Relation Between Electric Field And Potential MCQ - Practice Questions with Answers

Electric field and potential are related as

$\overrightarrow{E}=-\frac{dV}{dr}$

Where E is Electric field
And V is Electric potential
And $r$ is the position vector
And Negative sign indicates that in the direction of intensity the potential decreases.
If $\overrightarrow{r}=x\overrightarrow{i}+y\overrightarrow{j}+z\overrightarrow{k}$

Then

$E_x=\frac{\delta V}{dx},E_y=\frac{\delta V}{dy},E_z=\frac{\delta V}{dz}$

where

$\begin{array}{rl}& E_x=-\frac{\partial V}{dx}(\text{ partial derivative of }\mathrm{V}\text{ w.r.t. x) }\\ & E_y=-\frac{\partial V}{dy}\text{ (partial derivative of }\mathrm{V}\text{ w.r.t. y) }\\ & E_z=-\frac{\partial V}{dz}\text{ (partial derivative of }\mathrm{V}\text{ w.r.t. z) }\end{array}$
 

Proof-

Let the Electric field at a point r due to a given mass distribution is E.

If a test charge q is placed inside a uniform Electric field E.

Then force on a charged particle q when it is at r is  $\overrightarrow{F}=q\overrightarrow{E}$ as shown in figure

      

 

As the particle is displaced from r to r + dr the

work done by the Electric force on it is

 

$dW=\overrightarrow{F}\cdot \overrightarrow{r}=q\overrightarrow{E}\cdot d\overrightarrow{r}$

Electric potential V is defined as negative of work done per unit charge

$dV=-\frac{dW}{q}$

So Integrating between $r_1$, and $r_2$

We get

$V\left(\overrightarrow{r_2}\right)-V\left(\overrightarrow{r_1}\right)={\int }_{r_1}^{r_2}-\overrightarrow{E}\cdot d\overrightarrow{r}$

If $r_1=r_0$, is taken at the reference point, $V\left(r_0\right)=0$.
Then the potential $V(r_2=r)$ at any point $r$ is

$V(\overrightarrow{r})={\int }_{r_0}^r-\overrightarrow{E}\cdot d\overrightarrow{r}$

in Cartesian coordinates, we can write

$\overrightarrow{E}=E_x\overrightarrow{i}+E_y\overrightarrow{j}+E_z\overrightarrow{k}$
 

If $\overrightarrow{r}=x\overrightarrow{i}+y\overrightarrow{j}+z\overrightarrow{k}$
Then $d\overrightarrow{r}=dx\overrightarrow{i}+dy\overrightarrow{j}+dz\overrightarrow{k}$
So

$\begin{array}{c}\overrightarrow{E}\cdot d\overrightarrow{r}=-dV=E_{x}dx+E_{y}dy+E_{z}dz\\ dV=-E_{x}dx-E_{y}dy-E_{z}dz\end{array}$

If y and z remain constant, $\mathrm{dy}=\mathrm{dz}=0$
Thus $E_x=\frac{dV}{dx}$

$E_y=\frac{dV}{dy},E_z=\frac{dV}{dz}$

- When an electric field is a uniform (constant)

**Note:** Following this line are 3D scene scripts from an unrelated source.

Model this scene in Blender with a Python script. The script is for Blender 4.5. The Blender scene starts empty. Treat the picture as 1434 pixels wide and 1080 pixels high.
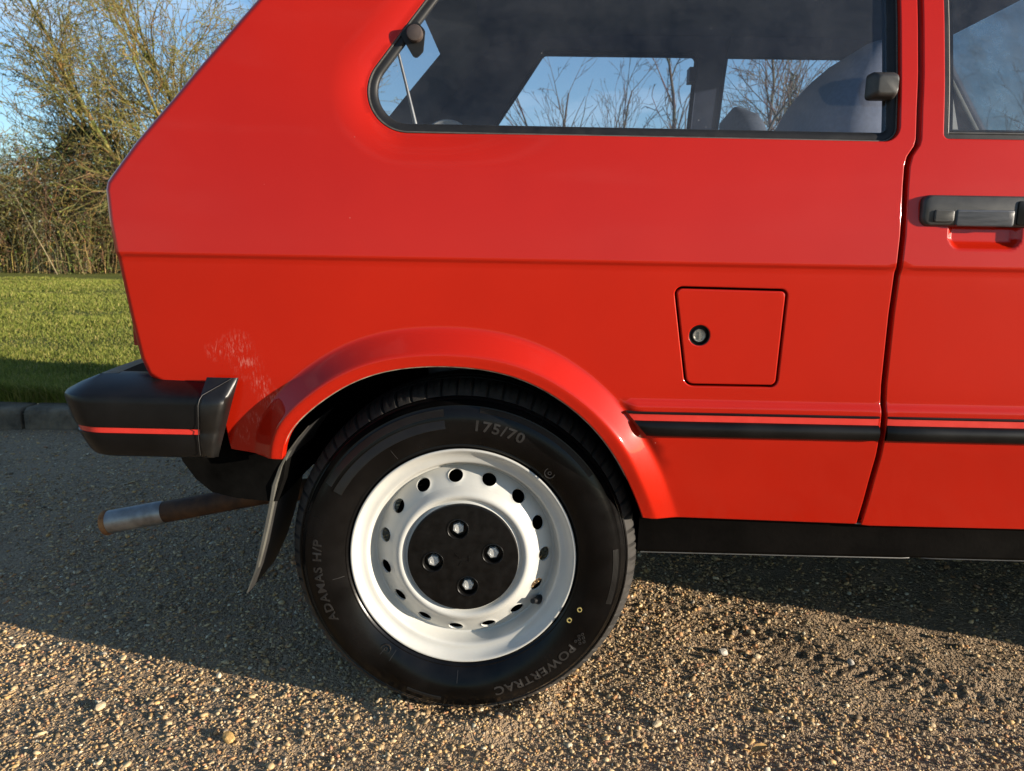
import bpy, bmesh, math, random
import numpy as np
from mathutils import Vector, Matrix, Quaternion
from mathutils.geometry import delaunay_2d_cdt

random.seed(7)
rng = np.random.default_rng(7)
scene = bpy.context.scene
COL = scene.collection
R = math.radians

# ------------------------------------------------------------------ camera
def camera_setup():
    pitch, yaw, roll = R(10.2), R(1.0), R(1.0)
    f = Vector((-math.sin(yaw)*math.cos(pitch), math.cos(yaw)*math.cos(pitch), -math.sin(pitch)))
    right = Vector((math.cos(yaw), math.sin(yaw), 0))
    up = right.cross(f)
    r2 = right*math.cos(roll) + up*math.sin(roll)
    u2 = -right*math.sin(roll) + up*math.cos(roll)
    cam = bpy.data.cameras.new('camera')
    cam.sensor_fit = 'HORIZONTAL'
    cam.sensor_width = 36.0
    cam.lens = 36.0*1036/1434
    cam.clip_start = 0.02
    cam.clip_end = 2000
    cam.dof.use_dof = True
    cam.dof.focus_distance = 1.14
    cam.dof.aperture_fstop = 12.0
    o = bpy.data.objects.new('camera', cam)
    COL.objects.link(o)
    m = Matrix((( r2.x, u2.x, -f.x, 0.0), (r2.y, u2.y, -f.y, -1.09), (r2.z, u2.z, -f.z, 0.76), (0, 0, 0, 1)))
    o.matrix_world = m
    scene.camera = o
camera_setup()

# ------------------------------------------------------------------ world and sun
SUN_AZ, SUN_EL = R(109.5), R(10.2)      # azimuth clockwise from +Y
to_sun = Vector((math.sin(SUN_AZ)*math.cos(SUN_EL), math.cos(SUN_AZ)*math.cos(SUN_EL), math.sin(SUN_EL)))
world = bpy.data.worlds.new('World')
scene.world = world
world.use_nodes = True
wn, wl = world.node_tree.nodes, world.node_tree.links
wn.clear()
w_out = wn.new('ShaderNodeOutputWorld')
w_bg = wn.new('ShaderNodeBackground')
w_sky = wn.new('ShaderNodeTexSky')
w_sky.sky_type = 'NISHITA'
w_sky.sun_disc = False
w_sky.sun_elevation = SUN_EL
w_sky.sun_rotation = SUN_AZ
w_sky.air_density = 1.0
w_sky.dust_density = 0.25
w_sky.ozone_density = 3.0
# a few thin high clouds, everywhere in the sky alike
w_tc = wn.new('ShaderNodeTexCoord')
w_map = wn.new('ShaderNodeMapping')
w_map.inputs['Scale'].default_value = (1.0, 1.0, 3.5)
w_noise = wn.new('ShaderNodeTexNoise')
w_noise.inputs['Scale'].default_value = 2.6
w_noise.inputs['Detail'].default_value = 6
w_noise.inputs['Roughness'].default_value = 0.6
w_ramp = wn.new('ShaderNodeValToRGB')
w_ramp.color_ramp.elements[0].position = 0.54
w_ramp.color_ramp.elements[0].color = (0, 0, 0, 1)
w_ramp.color_ramp.elements[1].position = 0.78
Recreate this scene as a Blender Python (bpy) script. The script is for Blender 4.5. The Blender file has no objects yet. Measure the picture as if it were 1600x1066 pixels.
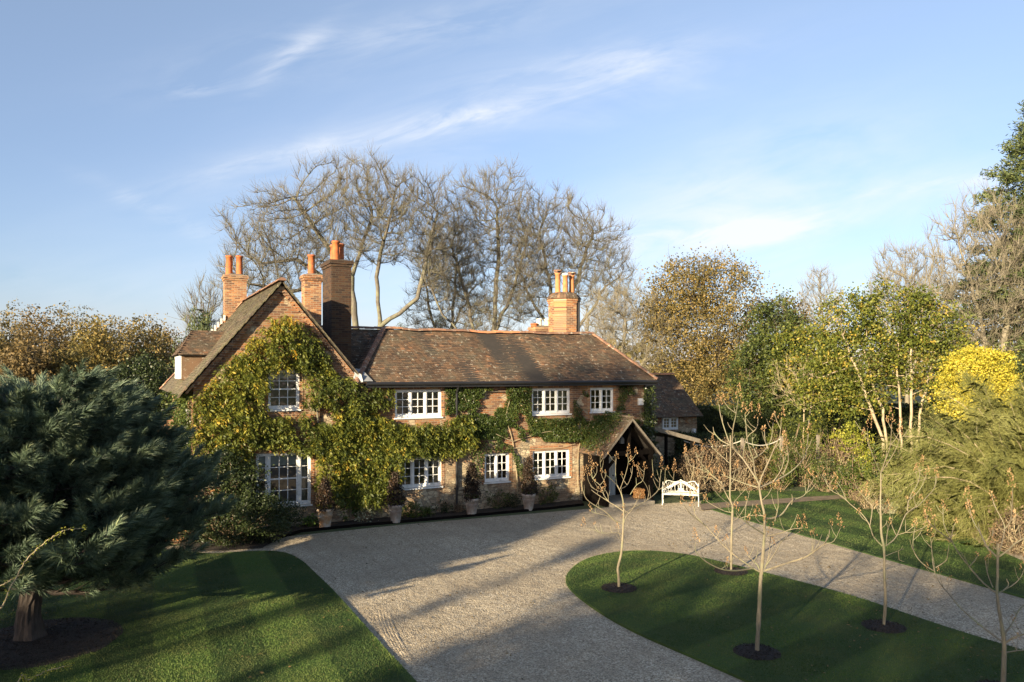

As Electric field and potential are related as

$dV={\int }_{r_0}^r-\overrightarrow{E}\cdot d\overrightarrow{r}$
 

and E=constant then  $dV=-\overrightarrow{E}{\int }_{r_0}^{r}d\overrightarrow{r}=-\overrightarrow{E}dr$

• If at any region E = 0 then V = constant
• If V = 0 then E may or may not be zero.